As far as wearing the mantle of "the people's party", I think your sights should be turned to the Toby Keith-isms of the Republicans, who consistently cast the Democrats as the party of "intellectuals".
Spare me. I'm as likely to take political/ideological chastisement from you as I am from Dr. Loony Spacship Lizard Man. Please....
I was tryin to give Archaic some credit and then he's says this stupid shit.
Yes...my delusion knows no bounds. Thank you Socrates...
Being informed (especially with regards to practicing journalism) is letting evidence guide your conclusions. This approach is currently the exception rather than the rule.
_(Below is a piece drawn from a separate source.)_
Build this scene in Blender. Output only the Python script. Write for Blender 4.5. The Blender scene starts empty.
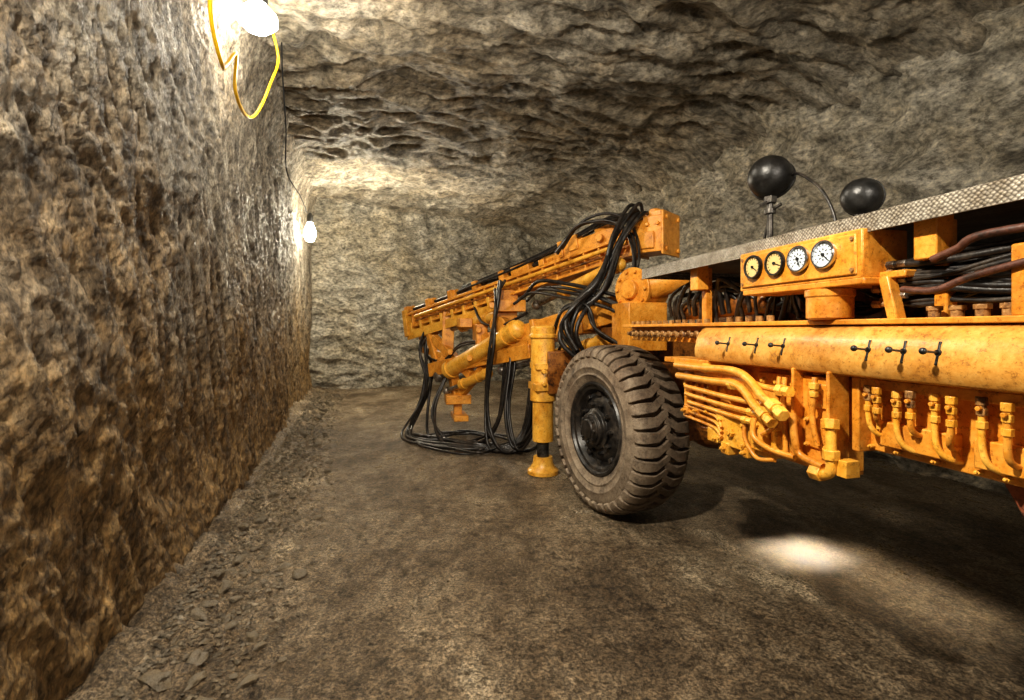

Evidence is collected to support predetermined conclusions.
Why do so many folks who are against the war think that identifying with Dems and taking on Democratic strategies is any sort of reasonble means of protest? The Dems in Congress just like the Repubs voted for the war. Then the Dems put up a presidential candidate who not only voted for the war and said that he still would today (that was last year actually) but also said that if elected he would escalate the war effort?
Point being that being tricked by hypocrites into hating right-wingers as the only evil hawks in existance is little to be proud of as well as being completely unproductive when it comes to ending the war.
For instance I am against the war, but as soon as the argument on either side gets dragged into this embicilic left versus right dialiectic...I'm not trying to associate myself with any of it.
Ultimately we need to work these issues out apart from the definitions of the (and yes, this is as sweeping as it gets) the wholly destructive American political establishment.
Interesting too, how my previous valid point gets shit on because I'm merely suspected to believe in lizard people. More of the same, correct?
And I stand by my Dems only support democracy when it suits them point. In regard to the 2000 election if Dems were able to actually prove what they claim without throwing so much of their own cheating onto the fire, then the story would have ended differently. Either way at this point the 2004 election confirmed the results of 2000.
Someone asked to have Icke's lizard people theories explained. I've read up on them so I explained them. Since then everyone on soulstrut assumes that I beleieve them to be 110% true...even though I don't.
I completely agree--binary thinking has had a terrible effect on this country. The thing is, Bush is the one who has thrust it to the forefront with his "either you love me or you love terrorism" schtick, completely discounting the millions of people who love neither of the above. And that's just one example--our current government (and discussion thereof) is dominated by binary thinking. It's definitely a trap to fall into that mode of thought, but it's a trap primarily laid by the far right.
Speaking of which, look for something bad to happen to Bill Moyers sometime soon after he (correctly) took shots at the far right wing.
I can't possibly do it justice here, explaining it in a few sentences is no good.
A good primer is Rule by Secrecy by Jim Marrs, he is much more professional in his style of writing than Icke. It covers most of the basics of conspiracy literature, and he outlines the Annunaki stuff in there too.